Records
____
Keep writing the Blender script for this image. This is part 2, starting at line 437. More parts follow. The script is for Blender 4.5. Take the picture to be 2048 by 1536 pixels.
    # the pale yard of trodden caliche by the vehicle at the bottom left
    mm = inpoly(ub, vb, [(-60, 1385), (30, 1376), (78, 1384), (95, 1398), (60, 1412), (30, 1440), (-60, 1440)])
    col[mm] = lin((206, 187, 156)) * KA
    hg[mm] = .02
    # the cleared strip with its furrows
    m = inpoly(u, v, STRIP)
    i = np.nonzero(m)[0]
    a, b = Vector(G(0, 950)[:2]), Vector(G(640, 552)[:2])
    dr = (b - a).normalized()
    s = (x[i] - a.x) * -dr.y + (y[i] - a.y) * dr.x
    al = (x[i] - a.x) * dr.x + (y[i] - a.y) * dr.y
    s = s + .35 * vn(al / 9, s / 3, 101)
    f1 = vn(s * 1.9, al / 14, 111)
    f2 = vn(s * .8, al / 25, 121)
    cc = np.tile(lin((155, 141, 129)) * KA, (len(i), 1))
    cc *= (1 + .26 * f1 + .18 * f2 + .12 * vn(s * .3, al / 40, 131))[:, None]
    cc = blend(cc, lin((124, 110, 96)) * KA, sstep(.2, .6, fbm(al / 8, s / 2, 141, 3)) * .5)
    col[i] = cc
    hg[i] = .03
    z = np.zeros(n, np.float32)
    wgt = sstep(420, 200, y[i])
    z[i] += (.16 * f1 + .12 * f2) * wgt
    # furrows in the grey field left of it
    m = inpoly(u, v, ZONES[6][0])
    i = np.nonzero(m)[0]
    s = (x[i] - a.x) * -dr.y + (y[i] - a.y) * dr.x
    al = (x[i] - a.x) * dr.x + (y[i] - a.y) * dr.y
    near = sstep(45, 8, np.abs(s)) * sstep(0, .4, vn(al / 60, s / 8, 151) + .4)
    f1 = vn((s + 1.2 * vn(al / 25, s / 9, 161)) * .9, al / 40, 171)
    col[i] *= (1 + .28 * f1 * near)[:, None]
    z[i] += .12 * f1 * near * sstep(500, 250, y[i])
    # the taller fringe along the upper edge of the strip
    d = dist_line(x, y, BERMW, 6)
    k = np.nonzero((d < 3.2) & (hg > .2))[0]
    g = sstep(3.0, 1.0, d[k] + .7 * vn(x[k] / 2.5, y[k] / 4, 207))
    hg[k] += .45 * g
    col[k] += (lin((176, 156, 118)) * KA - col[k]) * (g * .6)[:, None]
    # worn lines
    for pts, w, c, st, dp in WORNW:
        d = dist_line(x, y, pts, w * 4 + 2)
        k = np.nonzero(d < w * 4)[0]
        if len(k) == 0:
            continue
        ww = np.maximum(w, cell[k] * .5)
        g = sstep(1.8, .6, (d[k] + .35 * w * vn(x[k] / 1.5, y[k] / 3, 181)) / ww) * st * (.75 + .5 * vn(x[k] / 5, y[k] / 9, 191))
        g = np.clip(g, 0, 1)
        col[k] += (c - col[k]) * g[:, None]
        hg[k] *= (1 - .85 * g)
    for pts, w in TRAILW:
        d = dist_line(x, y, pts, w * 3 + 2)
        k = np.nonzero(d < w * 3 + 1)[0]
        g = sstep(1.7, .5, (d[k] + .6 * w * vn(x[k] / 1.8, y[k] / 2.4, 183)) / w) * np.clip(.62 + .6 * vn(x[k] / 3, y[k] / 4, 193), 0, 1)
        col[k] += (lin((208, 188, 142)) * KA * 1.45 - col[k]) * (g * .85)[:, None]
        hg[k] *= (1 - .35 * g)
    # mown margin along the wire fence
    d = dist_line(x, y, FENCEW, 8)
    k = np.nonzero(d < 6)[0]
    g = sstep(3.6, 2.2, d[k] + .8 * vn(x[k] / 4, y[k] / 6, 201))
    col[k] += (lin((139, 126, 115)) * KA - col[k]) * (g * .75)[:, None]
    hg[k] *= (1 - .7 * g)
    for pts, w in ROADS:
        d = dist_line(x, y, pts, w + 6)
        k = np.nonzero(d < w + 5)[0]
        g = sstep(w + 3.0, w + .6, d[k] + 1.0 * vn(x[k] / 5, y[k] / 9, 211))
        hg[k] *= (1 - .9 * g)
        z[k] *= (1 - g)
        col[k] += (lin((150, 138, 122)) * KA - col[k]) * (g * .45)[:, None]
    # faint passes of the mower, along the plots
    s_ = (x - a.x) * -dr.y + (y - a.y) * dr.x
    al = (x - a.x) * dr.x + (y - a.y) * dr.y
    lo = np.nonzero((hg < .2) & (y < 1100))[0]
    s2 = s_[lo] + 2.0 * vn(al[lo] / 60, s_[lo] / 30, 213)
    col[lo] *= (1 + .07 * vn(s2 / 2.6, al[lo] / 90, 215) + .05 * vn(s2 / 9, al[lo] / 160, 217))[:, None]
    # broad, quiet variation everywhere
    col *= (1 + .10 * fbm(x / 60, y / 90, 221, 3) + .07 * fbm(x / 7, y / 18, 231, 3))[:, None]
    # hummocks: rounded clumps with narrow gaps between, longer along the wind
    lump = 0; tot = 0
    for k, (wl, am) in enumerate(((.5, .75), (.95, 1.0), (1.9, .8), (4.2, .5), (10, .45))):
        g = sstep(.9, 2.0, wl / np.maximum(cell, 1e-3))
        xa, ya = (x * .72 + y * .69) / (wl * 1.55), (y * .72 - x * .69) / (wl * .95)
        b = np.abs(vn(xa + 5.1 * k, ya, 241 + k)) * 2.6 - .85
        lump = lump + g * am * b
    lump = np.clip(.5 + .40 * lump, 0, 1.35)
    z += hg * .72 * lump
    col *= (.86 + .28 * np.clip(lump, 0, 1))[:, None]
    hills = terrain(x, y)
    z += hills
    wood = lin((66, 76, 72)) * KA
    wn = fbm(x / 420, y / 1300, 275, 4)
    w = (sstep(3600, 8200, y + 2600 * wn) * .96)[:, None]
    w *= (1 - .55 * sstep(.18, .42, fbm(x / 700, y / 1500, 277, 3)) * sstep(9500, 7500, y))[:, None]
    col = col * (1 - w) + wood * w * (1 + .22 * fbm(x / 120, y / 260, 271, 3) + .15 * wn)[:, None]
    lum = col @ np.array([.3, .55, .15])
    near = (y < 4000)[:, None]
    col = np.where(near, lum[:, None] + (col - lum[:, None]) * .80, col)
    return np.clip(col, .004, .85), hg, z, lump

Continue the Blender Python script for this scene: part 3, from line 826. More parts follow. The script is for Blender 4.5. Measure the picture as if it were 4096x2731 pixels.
____
Short exercise - Collect the lines of the records that include the string "pixels".

The result -
Keep writing the Blender script for this image. This is part 2, starting at line 437. More parts follow. The script is for Blender 4.5. Take the picture to be 2048 by 1536 pixels.
Continue the Blender Python script for this scene: part 3, from line 826. More parts follow. The script is for Blender 4.5. Measure the picture as if it were 4096x2731 pixels.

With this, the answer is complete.